There's now a handful of bills moving through the Legislature to give the state's regular bureaucracy more control over designing the project. Lawmakers frame it as lending a hand to the authority.

One proposal, which Krause supports, is adding a pair of internationally acclaimed high-speed rail experts to a board of directors filled with what many see as political lackies. One would be an expert on the engineering side and the other on the business side.

David Crane, an authority board member and former advisor to Gov. Arnold Schwarzenegger, said he wishes the Legislature made it absolutely clear that the buck stops with the governor.

“Layers of oversight adds to nobody having oversight,” he said. “People should be able to point their finger at someone who is elected by the whole state.”

***

In the City of Fresno, former political science professor Gary Nachtigall follows the high-speed rail project closely. He's certain his family's trips to San Francisco every couple of months would be by high-speed rail instead of car if the network existed. Nachtigall and his family should be the sort of faces featured in regional ad campaign to maintain positive momentum for the project. Instead, Krause admits the authority's growing pains have dominated in the media.

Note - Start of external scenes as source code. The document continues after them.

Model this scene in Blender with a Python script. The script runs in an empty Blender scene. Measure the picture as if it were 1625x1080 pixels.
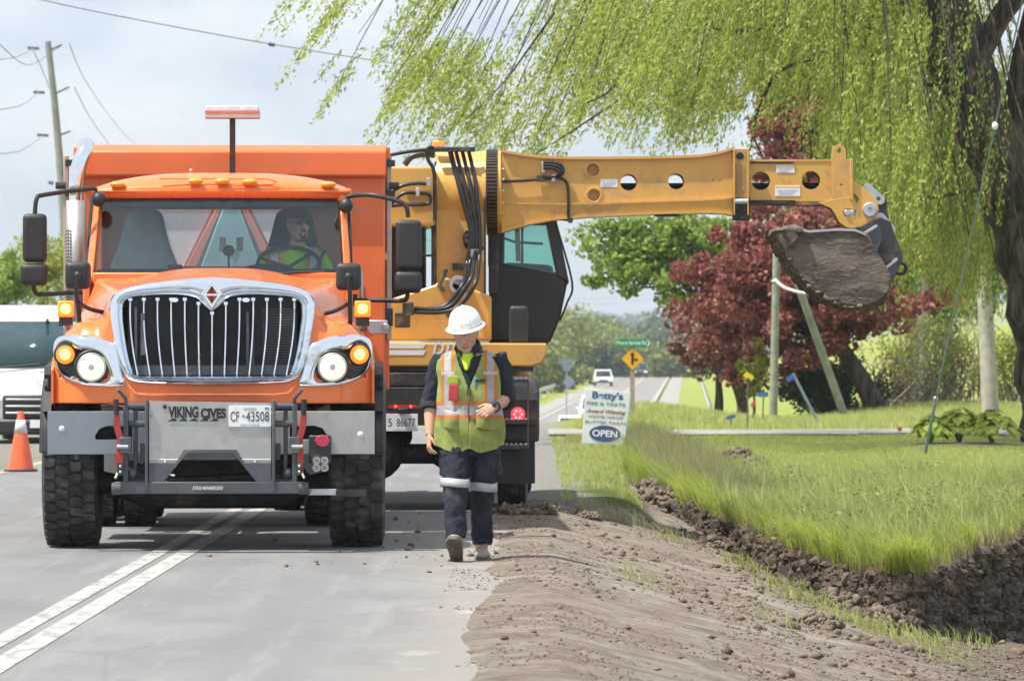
import bpy, bmesh, math, random
import numpy as np
from mathutils import Vector, Matrix, Euler
from mathutils import noise as mnoise
random.seed(7); rng = np.random.default_rng(7)
SC = bpy.context.scene
COL = SC.collection
R = math.radians
# ------------------------------------------------------------------ camera
F = 8125.0; VX = 850.0; VY = 543.0; CH = 1.5      # focal length in px, vanishing point, eye height
cam = bpy.data.cameras.new('camera'); camo = bpy.data.objects.new('camera', cam); COL.objects.link(camo)
cam.sensor_width = 36; cam.lens = 180; cam.clip_start = 0.5; cam.clip_end = 20000
camo.location = (0, 0, CH); camo.rotation_euler = (R(90), 0, 0)
cam.shift_x = -(VX-812.5)/1625; cam.shift_y = (VY-540)/1625
cam.dof.use_dof = True; cam.dof.focus_distance = 37.0; cam.dof.aperture_fstop = 9.0
SC.camera = camo
# ------------------------------------------------------------------ world and sun
SUN_EL, SUN_AZ = R(63), R(21)
sun_dir = Vector((math.cos(SUN_EL)*math.cos(SUN_AZ), math.cos(SUN_EL)*math.sin(SUN_AZ), -math.sin(SUN_EL)))
w = bpy.data.worlds.new('World'); SC.world = w; w.use_nodes = True
nt = w.node_tree; nt.nodes.clear()
def wn(t, **k):
    n = nt.nodes.new(t)
    for a, b in k.items(): setattr(n, a, b)
    return n
wo = wn('ShaderNodeOutputWorld'); bg = wn('ShaderNodeBackground'); sky = wn('ShaderNodeTexSky')
sky.sky_type = 'NISHITA'; sky.sun_disc = False; sky.sun_elevation = SUN_EL
sky.sun_rotation = math.atan2(-sun_dir.x, -sun_dir.y); sky.air_density = 1.0; sky.dust_density = 2.0
tc = wn('ShaderNodeTexCoord'); mp = wn('ShaderNodeMapping'); mp.inputs['Scale'].default_value = (1, 1, 2.6)
nz = wn('ShaderNodeTexNoise'); nz.inputs['Scale'].default_value = 9; nz.inputs['Detail'].default_value = 7
nz.inputs['Roughness'].default_value = 0.55; nz.inputs['Distortion'].default_value = 0.4
rp = wn('ShaderNodeMapRange'); rp.inputs[1].default_value = 0.30; rp.inputs[2].default_value = 0.62
rp.inputs[3].default_value = 0.70; rp.inputs[4].default_value = 1.0
nz2 = wn('ShaderNodeTexNoise'); nz2.inputs['Scale'].default_value = 17; nz2.inputs['Detail'].default_value = 5
cr = wn('ShaderNodeMix', data_type='RGBA'); cr.inputs[6].default_value = (4.6, 5.4, 6.4, 1); cr.inputs[7].default_value = (7.7, 7.9, 8.1, 1)
mx = wn('ShaderNodeMix', data_type='RGBA')
L = nt.links.new
L(tc.outputs['Generated'], mp.inputs[0]); L(mp.outputs[0], nz.inputs['Vector']); L(mp.outputs[0], nz2.inputs['Vector'])
L(nz.outputs[0], rp.inputs[0]); L(rp.outputs[0], mx.inputs[0]); rp2 = wn('ShaderNodeMapRange'); rp2.inputs[1].default_value = 0.33; rp2.inputs[2].default_value = 0.62; L(nz2.outputs[0], rp2.inputs[0]); L(rp2.outputs[0], cr.inputs[0])
L(sky.outputs[0], mx.inputs[6]); L(cr.outputs[2], mx.inputs[7]); L(mx.outputs[2], bg.inputs[0])
bg.inputs[1].default_value = 0.1
L(bg.outputs[0], wo.inputs[0])
sl = bpy.data.lights.new('sun', 'SUN'); sl.energy = 5.0; sl.angle = R(0.6); sl.color = (1, 0.955, 0.88)
so = bpy.data.objects.new('sun', sl); COL.objects.link(so); so.rotation_euler = sun_dir.to_track_quat('-Z', 'Y').to_euler()
so.location = (-20, 20, 40)
vs = SC.view_settings; vs.view_transform = 'Standard'; vs.look = 'None'; vs.gamma = 1; vs.exposure = 0.55; vs.use_curve_mapping = False
SC.cycles.max_bounces = 5; SC.cycles.diffuse_bounces = 2; SC.cycles.glossy_bounces = 3; SC.cycles.transmission_bounces = 4; SC.cycles.transparent_max_bounces = 12; SC.cycles.volume_bounces = 0
SC.cycles.use_adaptive_sampling = True; SC.cycles.adaptive_threshold = 0.03
# ------------------------------------------------------------------ helpers
def P(px, py, Y): return Vector(((px-VX)/F*Y, Y, CH-(py-VY)/F*Y))
def PX(px, Y): return (px-VX)/F*Y
def PZ(py, Y): return CH-(py-VY)/F*Y
def sm(a, b, x):
    t = min(1, max(0, (x-a)/(b-a))); return t*t*(3-2*t)
def npsm(a, b, x):
    t = np.clip((x-a)/(b-a), 0, 1); return t*t*(3-2*t)
def tag(o, label=None, cat=None, group=None, kind=None):
    if label: o['label'] = label
    if cat: o['category'] = cat
    if group: o['group'] = group
    if kind: o['kind'] = kind
    return o
def thing(name, label, cat, loc=(0, 0, 0), rotz=0, group=None):
    o = bpy.data.objects.new(name, None); COL.objects.link(o); o.location = loc; o.rotation_euler = (0, 0, rotz)
    o.empty_display_size = 0.3
    return tag(o, label, cat, group)
def link(name, me, mat, parent=None, smooth=None):
    o = bpy.data.objects.new(name, me); COL.objects.link(o)
    if mat is not None:
        for m in (mat if isinstance(mat, (list, tuple)) else [mat]): me.materials.append(m)
    if parent is not None: o.parent = parent
    if smooth is not None:
        me.shade_smooth()
        if smooth < 180: me.set_sharp_from_angle(angle=R(smooth))
    return o
def np_mesh(name, V, Fc):
    V = np.asarray(V, dtype=np.float32).reshape(-1, 3); Fc = np.asarray(Fc, dtype=np.int32)
    me = bpy.data.meshes.new(name); n, k = Fc.shape
    me.vertices.add(len(V)); me.vertices.foreach_set('co', V.ravel())
    me.loops.add(n*k); me.loops.foreach_set('vertex_index', Fc.ravel())
    me.polygons.add(n); me.polygons.foreach_set('loop_start', np.arange(n, dtype=np.int32)*k)
    me.update(calc_edges=True); return me
def frame_of(t):
    t = t.normalized(); a = Vector((0, 0, 1)) if abs(t.z) < 0.9 else Vector((0, 1, 0))
    u = t.cross(a).normalized(); return u, u.cross(t).normalized()
class MB:
    def __init__(s): s.v = []; s.f = []; s.mi = []; s.cur = 0
    def add(s, vs_, fs):
        n = len(s.v); s.v += [tuple(p) for p in vs_]
        for f in fs: s.f.append([i+n for i in f]); s.mi.append(s.cur)
        return s
    def box(s, c, d, rot=None, taper=1.0):
        hx, hy, hz = d[0]/2, d[1]/2, d[2]/2
        vs_ = [Vector((x*(taper if z > 0 else 1), y*(taper if z > 0 else 1), z)) for z in (-hz, hz) for (x, y) in ((-hx, -hy), (hx, -hy), (hx, hy), (-hx, hy))]
        if rot is not None:
            m = Euler(rot).to_matrix(); vs_ = [m @ p for p in vs_]
        c = Vector(c); vs_ = [p+c for p in vs_]
        return s.add(vs_, [(3, 2, 1, 0), (4, 5, 6, 7), (0, 1, 5, 4), (1, 2, 6, 5), (2, 3, 7, 6), (3, 0, 4, 7)])
    def box2(s, a, b): # corner to corner
        return s.box([(p+q)/2 for p, q in zip(a, b)], [abs(q-p) for p, q in zip(a, b)])
    def loft(s, rings, cap=True, closed=True):
        n = len(rings[0]); vs_ = [p for r in rings for p in r]; fs = []
        for i in range(len(rings)-1):
            for j in range(n if closed else n-1):
                k = (j+1) % n; fs.append((i*n+j, i*n+k, (i+1)*n+k, (i+1)*n+j))
        if cap: fs.append(tuple(range(n-1, -1, -1))); fs.append(tuple((len(rings)-1)*n+j for j in range(n)))
        return s.add(vs_, fs)
    def tube(s, pts, r, n=8, cap=True, squash=1.0):
        pts = [Vector(p) for p in pts]; m = len(pts); rs = r if isinstance(r, (list, tuple)) else [r]*m
        rings = []; u = None
        for i, p in enumerate(pts):
            t = (pts[min(i+1, m-1)]-pts[max(i-1, 0)])
            if t.length < 1e-9: t = Vector((0, 0, 1))
            t.normalize()
            if u is None: u, v = frame_of(t)
            else:
                u = (u-t*u.dot(t)); u = u.normalized() if u.length > 1e-6 else frame_of(t)[0]
            v = t.cross(u)
            rings.append([p+(u*math.cos(a)+v*math.sin(a)*squash)*rs[i] for a in [2*math.pi*k/n for k in range(n)]])
        return s.loft(rings, cap)
    def cyl(s, a, b, r0, r1=None, n=16): return s.tube([a, b], [r0, r0 if r1 is None else r1], n)
    def prism(s, poly, y0, y1):  # polygon in x,z extruded along y
        n = len(poly)
        vs_ = [(x, y0, z) for x, z in poly]+[(x, y1, z) for x, z in poly]
        fs = [tuple(range(n)), tuple(range(2*n-1, n-1, -1))]+[(i, n+i, n+(i+1) % n, (i+1) % n) for i in range(n)]
        return s.add(vs_, fs)
    def prismx(s, poly, x0, x1):  # polygon in y,z extruded along x
        n = len(poly)
        vs_ = [(x0, y, z) for y, z in poly]+[(x1, y, z) for y, z in poly]
        fs = [tuple(range(n)), tuple(range(2*n-1, n-1, -1))]+[(i, n+i, n+(i+1) % n, (i+1) % n) for i in range(n)]
        return s.add(vs_, fs)
    def lathe(s, prof, c, axis='x', n=32, a0=0, a1=2*math.pi):  # prof = (along, radius)
        rings = []; full = abs(a1-a0-2*math.pi) < 1e-6; m = n if full else n+1
        for i in range(m):
            a = a0+(a1-a0)*i/n; ca, sa = math.cos(a), math.sin(a)
            if axis == 'x': rings.append([(c[0]+h, c[1]+r*ca, c[2]+r*sa) for h, r in prof])
            elif axis == 'y': rings.append([(c[0]+r*ca, c[1]+h, c[2]+r*sa) for h, r in prof])
            else: rings.append([(c[0]+r*ca, c[1]+r*sa, c[2]+h) for h, r in prof])
        if full: rings.append(rings[0])
        return s.loft(rings, False, False)
    def sphere(s, c, r, n=16, m=10, rz=None, ry=None):
        rz = rz or r; ry = ry or r
        return s.loft([[(c[0]+r*math.sin(t)*math.cos(a), c[1]+ry*math.sin(t)*math.sin(a), c[2]+rz*math.cos(t)) for a in [2*math.pi*k/n for k in range(n)]] for t in [max(1e-3, min(math.pi-1e-3, math.pi*i/m)) for i in range(m+1)]])
    def grid(s, fn, nu, nv):
        vs_ = [fn(i/nu, j/nv) for j in range(nv+1) for i in range(nu+1)]; W = nu+1
        return s.add(vs_, [(j*W+i, j*W+i+1, (j+1)*W+i+1, (j+1)*W+i) for j in range(nv) for i in range(nu)])
    def build(s, name, mat, parent=None, smooth=35, bevel=0, seg=2, fix=True, solid=0):
        me = bpy.data.meshes.new(name); me.from_pydata(s.v, [], s.f); 
        if any(s.mi): me.polygons.foreach_set('material_index', s.mi)
        if fix:
            b = bmesh.new(); b.from_mesh(me); bmesh.ops.recalc_face_normals(b, faces=b.faces); b.to_mesh(me); b.free()
        me.update()
        o = link(name, me, mat, parent, smooth)
        if solid:
            q = o.modifiers.new('solid', 'SOLIDIFY'); q.thickness = solid; q.offset = 0
        if bevel:
            q = o.modifiers.new('bevel', 'BEVEL'); q.width = bevel; q.segments = seg; q.limit_method = 'ANGLE'; q.angle_limit = R(40); q.harden_normals = False
        return o
def plate_mesh(polys, th, bevel=0.0):   # filled 2D outlines with holes; (x, z) plane, thickness along y
    cu = bpy.data.curves.new('c', 'CURVE'); cu.dimensions = '2D'; cu.fill_mode = 'BOTH'; cu.extrude = th/2; cu.bevel_depth = bevel; cu.bevel_resolution = 1
    for p in polys:
        sp = cu.splines.new('POLY'); sp.points.add(len(p)-1)
        for i, (x, z) in enumerate(p): sp.points[i].co = (x, z, 0, 1)
        sp.use_cyclic_u = True
    ob = bpy.data.objects.new('c', cu); me = bpy.data.meshes.new_from_object(ob)
    bpy.data.objects.remove(ob); bpy.data.curves.remove(cu)
    me.transform(Matrix.Rotation(R(90), 4, 'X')); return me
def plate(name, polys, y, th, mat, parent, bevel=0.0):
    me = plate_mesh(polys, th, bevel); me.transform(Matrix.Translation((0, y, 0)))
    return link(name, me, mat, parent, 30)
def text_mesh(s, size, width=None, extrude=0.001, offset=0.0, shear=0.0, cx=True, spacing=1.0):
    cu = bpy.data.curves.new('t', 'FONT'); cu.body = s; cu.size = size; cu.extrude = extrude; cu.offset = offset; cu.shear = shear
    cu.align_x = 'CENTER' if cx else 'LEFT'; cu.align_y = 'CENTER'; cu.space_character = spacing
    ob = bpy.data.objects.new('t', cu); me = bpy.data.meshes.new_from_object(ob)
    bpy.data.objects.remove(ob); bpy.data.curves.remove(cu)
    if width and len(me.vertices):
        xs = [v.co.x for v in me.vertices]; k = width/(max(xs)-min(xs)); me.transform(Matrix.Diagonal((k, 1, 1, 1)))
    me.transform(Matrix.Rotation(R(90), 4, 'X')); return me
def text(name, s, size, loc, mat, parent, width=None, roty=0, **k):
    me = text_mesh(s, size, width, **k); me.transform(Matrix.Translation(loc) @ Matrix.Rotation(roty, 4, 'Y'))
    return link(name, me, mat, parent)
def circ(cx, cz, r, n=24, rz=None): return [(cx+r*math.cos(2*math.pi*i/n), cz+(rz or r)*math.sin(2*math.pi*i/n)) for i in range(n)]
def resample(poly, n, closed=True):
    p = [Vector(q) for q in poly]+([Vector(poly[0])] if closed else [])
    d = [0]
    for a, b in zip(p, p[1:]): d.append(d[-1]+(b-a).length)
    out = []; j = 0
    for i in range(n):
        t = d[-1]*i/(n if closed else n-1)
        while j < len(d)-2 and d[j+1] < t: j += 1
        f = 0 if d[j+1] == d[j] else (t-d[j])/(d[j+1]-d[j]); out.append(p[j].lerp(p[j+1], min(1, f)))
    return out
def cr_spline(pts, n):
    p = [Vector(q) for q in pts]; out = []
    for i in range(len(p)-1):
        a = p[max(i-1, 0)]; b = p[i]; c = p[i+1]; d = p[min(i+2, len(p)-1)]
        for k in range(n):
            t = k/n; out.append(0.5*((2*b)+(c-a)*t+(2*a-5*b+4*c-d)*t*t+(3*b-a-3*c+d)*t**3))
    out.append(p[-1]); return out
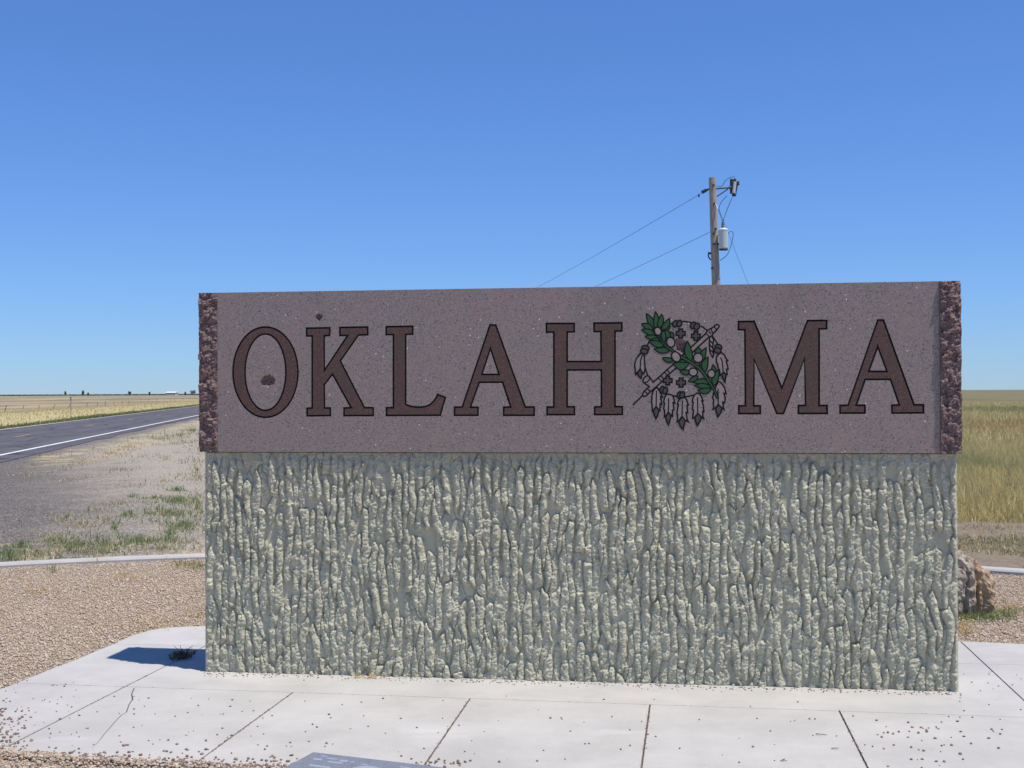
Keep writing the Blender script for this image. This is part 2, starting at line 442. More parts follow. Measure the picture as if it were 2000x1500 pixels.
dash0 = (G(35, 851, -.331) - R_NEAR).dot(RD); dash1 = (G(166, 831.5, -.331) - R_NEAR).dot(RD)
DP = 12.2
first = None
for k in range(-3, 14):
    a = dash0 + k * (dash1 - dash0) if True else 0
    strip_mesh('lane_dash', -RW / 2 - .08, -RW / 2 + .06, a - 1.6, a + 1.6, -.331, M_YLINE, road)

# ------------------------------------------------------------------ kerb round the island
kerb = empty('kerb'); tag(kerb, kind='structure')
def arc(r, a): return (C0.x + r * math.sin(a), C0.y + r * math.cos(a))
KW = .17
prof = [(-KW, -.12), (-KW, .012), (-KW + .015, .028), (-.015, .028), (0, .014), (0, -.12)]
a = math.radians(-100); seg_len = 3.05 / CR; jt = math.atan2(G(190, 1098).x - C0.x, G(190, 1098).y - C0.y)
a = jt - seg_len * math.floor((jt + math.radians(95)) / seg_len)
while a < math.radians(95):
    V = []; F = []; n = 10; a0 = a + .0006; a1 = a + seg_len - .0006; k = len(prof)
    for i in range(n + 1):
        for (dr, z) in prof:
            x, y = arc(CR + dr, a0 + (a1 - a0) * i / n); V.append((x, y, z))
    for i in range(n):
        for j in range(k):
            j2 = (j + 1) % k; F.append((i * k + j, i * k + j2, (i + 1) * k + j2, (i + 1) * k + j))
    F.append(tuple(range(k))[::-1]); F.append(tuple(range(n * k, n * k + k)))
    mesh('kerb_segment', V, F, M_CONC, kerb); a += seg_len

# ------------------------------------------------------------------ sidewalk of concrete panels
def g2(px, py, z=0): p = G(px, py, z); return (p.x, p.y)
left = [g2(*p) for p in [(400, 1223), (370, 1223.5), (340, 1225), (318, 1227), (300, 1230), (282, 1234), (265, 1239), (247, 1246), (230, 1255), (190, 1271), (150, 1288), (110, 1303), (70, 1319), (35, 1333), (0, 1347), (-35, 1363), (-65, 1381), (-85, 1400), (-90, 1420), (-70, 1440), (-35, 1456), (20, 1468), (70, 1474), (130, 1478)]]
fl = Vector(left[-1]); fd = (Vector(g2(560, 1503)) - fl).normalized()
front_end = fl + fd * 5.6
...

Whether or not the families of Nachtigall, Rose of San Juan Capistrano or Do of Fullerton will ever have the luxury of reaching San Francisco by train is in the hands of an authority that is slowly stabilizing itself.

Legislators and voters only will accept so many more missteps and so much more miscommunication. Those in power recognize Obama's desire to stick a shovel into the ground near Fresno at the end of next summer, two months before the presidential election. He finally could prove some action on his promise that in America, “We do big things.”

“High-speed rail is a game-changer,” Krause said, borrowing from Obama's lexicon. “Without taking bold steps, we will never have the transformational effect we need for the future.”